Trente-cinq ans que ça dure: victime d’une décolonisation hâtive après la mort de Franco, l’ex-Sahara espagnol vit toujours sous occupation marocaine, avec pour seul espoir une autonomie encore floue. Quant aux tenants de la République indépendante proclamée par le Front Polisario, ils vivent dans des camps de la wilaya (région administrative) de Tindouf, en Algérie. Pas étonnant que les cinéastes ne se soient pas bousculés pour évoquer ce conflit qui concerne moins d’un million de personnes sur du sable, en risquant de fâcher trois pays…
Une génération tiraillée
L’Espagnol Pedro Pérez Rosado constitue l’exception. Après plusieurs voyages et une première fiction historique, Cuentos de una guerra sahraui(2004), il y est retourné pour réaliser Wilaya, présenté dans la section Panorama du dernier Festival de Berlin. Une heureuse surprise de la part d’un cinéaste quinquagénaire inconnu au bataillon, passé par l’assistanat et la publicité. Et un film qui ne déparera pas le catalogue Trigon-Film.

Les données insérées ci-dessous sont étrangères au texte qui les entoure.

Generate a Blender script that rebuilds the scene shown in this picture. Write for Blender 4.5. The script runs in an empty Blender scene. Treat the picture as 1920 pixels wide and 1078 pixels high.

Son nouvel opus se penche sur la jeune génération de Sahraouis, nés dans ces camps de réfugiés «provisoires». On y suit Fatima, rentrée au pays à la mort de sa mère, après avoir grandi à Valence dans une famille d’accueil. Son dilemme: rester où se trouvent ses racines, sa sœur handicapée et son frère, ou bien retourner en Espagne, dont elle a adopté le mode de vie? En attendant, elle achète une voiture pour gagner sa vie avec des livraisons…
Le scénario est un peu minimal, mais sa protagoniste (jouée par une belle Sahraouie de Valence) incarne bien le problème. L’autre avantage, c’est un professionnalisme qui ne se transforme jamais en facilité. Tourné en beau format Scope, sans excès de montage, de musique (Aziza Brahim) et de romanesque, Wilaya ne vise qu’à nous faire partager un moment et comprendre la vie dans ce coin oublié. Traditions et modernité, immobilité ou changement, surveillance ou indépendance, résignation ou fuite – tout ceci est bien évoqué dans ce film aux paysages sublimement… désespérants.
VV Wilaya , de Pedro Pérez Rosado (Espagne/Sahara occidental 2012), avec Nadhira Mohamed, Memona Mohamed, Aziza Brahim, Ainina Sidameg, Mohamed Molud. 1h39.